All these perspectives literally splay me. They disembody me, taking me out of myself, sending me adrift into a place of impersonal becoming, a place where knowledge is no longer mine — and is all the more resonant for it.
This is a book of folds, of multiplicities that in turn folds and multiplies you. To read this book is to be swept up in flows that exceed, surround, and ignite you. The sensation is uncanny, familiar and unfamiliar, as you take leave of yourself and join a kind of cosmic, inter- and intra-human becoming. To read this books of aphorisms is to flourish in the seam of it all.
2 comments:
Daniel, this is excellently thought and excellently written. The essays are a result of my having read an anthology called "the blackwater book of fantatic fiction," edited my a fellow named Alberto Manguel. The book features fantastical stories, magical realizations, transformation tales, stuff like that. A great story in there by Max Beerbohn called Enoch Solmes haunts me to this day. Anyhow, before each story Manguel had written a little essay, two or three paragraphs, about something of interest to him in with regard to the story itself or its authorship. And I found I kept turning back to those. Often reading them in succession. LIttle anecdotes or bits of philosophpy or just curious biographical insights. So when I considered the form of this book that was a must have. Anyhow, thanks for reading it and writing about it. best wishes, Alex Stein
Alex! We keep meeting at these odd angles as you bring these absolutely incredible books into being — you're some kind of magus. So glad you picked up on what I love. Yes yes yes: those little tidbits, those insights, those bio-philosophic reckonings take the book to a new height.

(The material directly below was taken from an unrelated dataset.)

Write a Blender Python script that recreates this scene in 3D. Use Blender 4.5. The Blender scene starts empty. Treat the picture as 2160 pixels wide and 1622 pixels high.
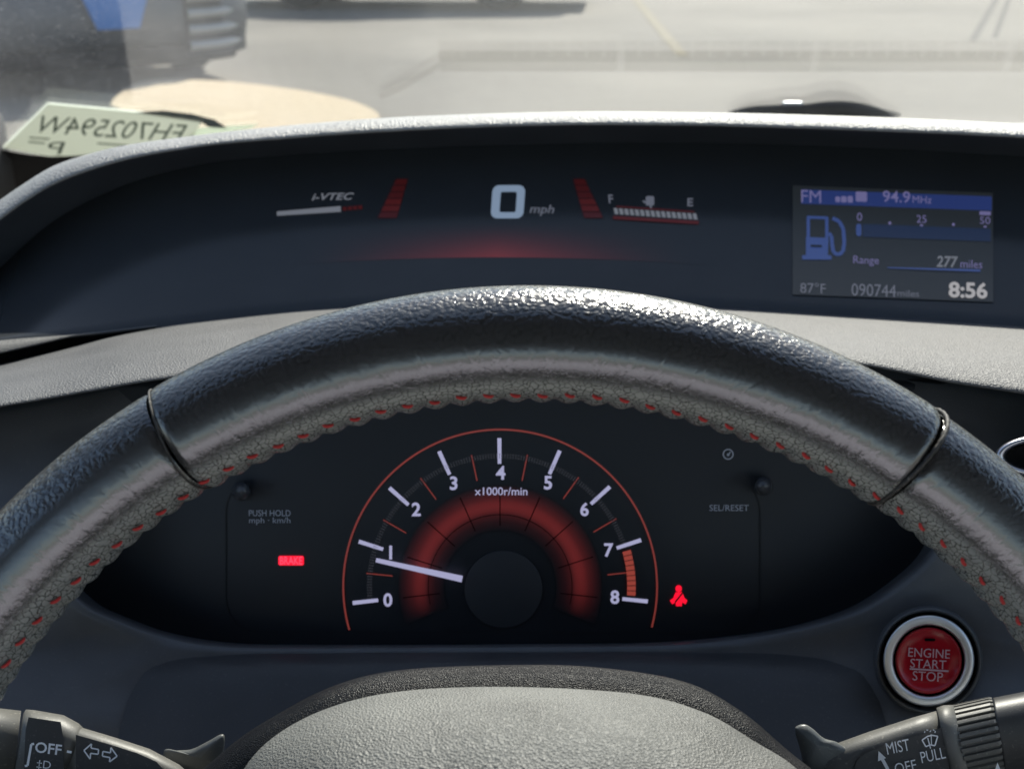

It reminds me of this idea I've had with a few friends: a book of cosmologies. Each of us would write a different cosmology, a different way of constituting and distributing the universe: The world is body and event. The world is atoms and swerves; the world is...and on and on. All these incompatible worlds somehow living together in the same book.
Anyway, thanks for commenting here and, even more, thanks for bringing such truly great books into existence.